Tra le tante partite Italia-Germania a cavallo tra l’economia e la politica, ce n’è una di cui non si parla. Riguarda l’auto, come il Dieselgate, ma non ha la sua “forza”. Anche perché, pur essendo potenzialmente inquietante (vetture che rischiano di esplodere), riguarda pochi esemplari: le rare Mercedes a metano, che montano bombole in compositi (CNG4). Il costruttore, spalleggiato dalle autorità tedesche, sostiene che per revisionarle non sia necessario smontarle, come invece è prassi in Italia (noi abbiamo una lunga tradizione col metano e la onoriamo non lesinando sulla sicurezza). I fatti dicono che ha ragione l’Italia: come ha scritto Cosimo Murianni su Quattroruote di novembre, alcuni incidenti dimostrano che serve la prova concreta di pressione e non basta un’ispezione visiva come vorrebbero i tedeschi.
Così l’Italia si è intestardita a imporre lo smontaggio per effettuare tutti i controlli che da noi sono regola. Ma smontare bombole così richiede mani esperte, finora individuate solo nelle officine della rete assistenziale ufficiale Mercedes.

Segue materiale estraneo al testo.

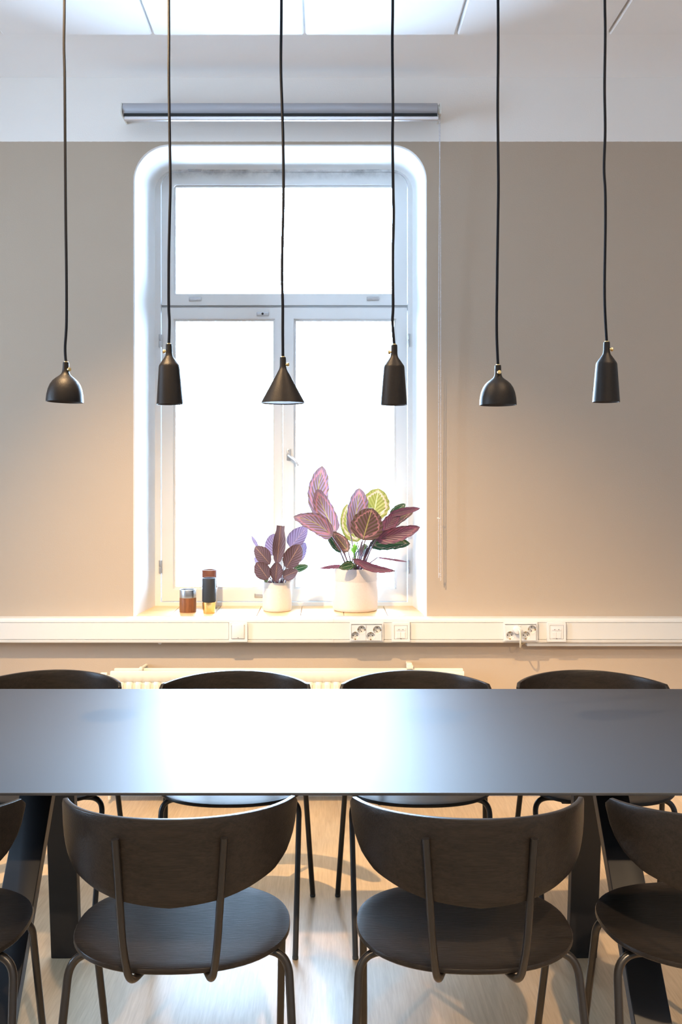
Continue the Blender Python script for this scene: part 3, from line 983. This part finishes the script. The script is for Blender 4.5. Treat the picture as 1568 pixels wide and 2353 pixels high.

Con la conseguenza che i proprietari delle vetture devono mettersi in coda e magari circolare per settimane a benzina. Alla faccia di ecologia e risparmio promesse dal metano.
La Motorizzazione, nonostante tutte le sue difficoltà, ha continuato a lavorarci. E il mese scorso, come ha informato SicurAUTO, ha esteso la possibilità di intervenire a tutte le officine abilitate a operare sugli impianti a gas. Lo ha fatto con una circolare del 30 novembre (protocollata col numero 26752-Div3/H), che detta anche le modalità da seguire. Vedremo se i problemi per gli utenti finiranno. E se l’Italia riuscirà a mantenere il proprio regime giustamente severo nonostante gli strali tedeschi. Che, col prevedibile declino del diesel a favore delle propulsioni più “pulite”, potrebbero intensificarsi.